Esta denuncia del poder abstracto de un sistema económico-financiero que ha privado a las personas y a sus comunidades del protagonismo que les corresponde, es el núcleo de la lectura de la crisis realizada por el cardenal Scola. Otro aspecto interesante de su análisis se refiere a la crisis demográfica occidental, que habría tenido un reflejo en la disminución de la tasa de ahorro de las familias y en un modelo de desarrollo apoyado sobre la exasperación del mercado financiero. No falta tampoco una mirada global que toma en consideración a los países más pobres, que deben ser tratados como actores responsables del proceso de desarrollo. Para encontrar una respuesta coherente a la crisis será preciso rescatar de su postración al continente africano y replantear las relaciones con los colosos chino e indio, con los que no basta incrementar los intercambios económicos sino vincular ese movimiento a la promoción de los derechos fundamentales del hombre.

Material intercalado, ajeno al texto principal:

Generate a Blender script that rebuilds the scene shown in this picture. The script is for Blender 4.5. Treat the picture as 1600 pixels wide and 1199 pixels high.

La última y quizás más importante clave de lectura realizada por el cardenal Scola se refiere al desafío educativo que plantea esta crisis. Es necesaria una educación que recupere estilos de vida sobrios y solidarios, que permitan encontrar un modo justo de relacionarnos con los bienes y con las personas, de modo que se supere la obscenidad del consumo que a su juicio no es menos deprimente que la obscenidad erótica. Esta cultura de la sobriedad no puede alcanzarse por real decreto ni por meros ajustes del sistema, sino que tiene que partir de un cambio de cada persona. Un cambio que pasa por una recuperación del significado de la vida y por tanto de su tensión ideal, porque sólo así pueden vencerse los ídolos de la lujuria, el dinero y el poder, de los que hablaba T.S. Eliot en los Coros de la roca. A esto se refería también la pasada semana el cardenal Rouco en su discurso de apertura de la Asamblea Plenaria de la Conferencia Episcopal Española, al afirmar que "sin un cambio profundo de mentalidad, es decir de una verdadera conversión personal y social, difícilmente se remontará esta grave crisis, cuyas dimensiones y horizontes se muestran tan inciertos e imprevisibles".
En esta fase dramática de transición en la que estamos inmersos, Scola ve un motivo de esperanza en la vitalidad de la sociedad civil, con un notable protagonismo del tejido eclesial. No se trata sólo del inmenso esfuerzo de ayuda a las familias en dificultad y a las personas en riesgo de exclusión llevado a cabo por Cáritas y otras organizaciones eclesiales, sino de la creatividad de personas, asociaciones y empresas que se ponen juntos para ayudarse a generar nuevas formas de producción y nuevas oportunidades de empleo, a partir de una mirada educada en la comunidad cristiana. Se trata de esa tupida red de solidaridad cristiana fruto del amor fraterno, a la que también se refería el cardenal Rouco en su discurso, que ha llegado también a la búsqueda de puestos de trabajo y a la atención a los pequeños empresarios y trabajadores autónomos que han visto peligrar la base del propio mantenimiento y el de sus familias. A fin de cuentas, la crisis nos plantea cuál es el verdadero recurso de nuestra vida, cuál la energía que la impulsa a moverse. Nos mueve a estar junto a otros para responder a necesidades que siempre son eco de una necesidad mayor: la de encontrar un significado por el que merezca la pena trabajar y sufrir. Y es que la batalla contra la crisis, es también para los cristianos la batalla contra el nihilismo imperante.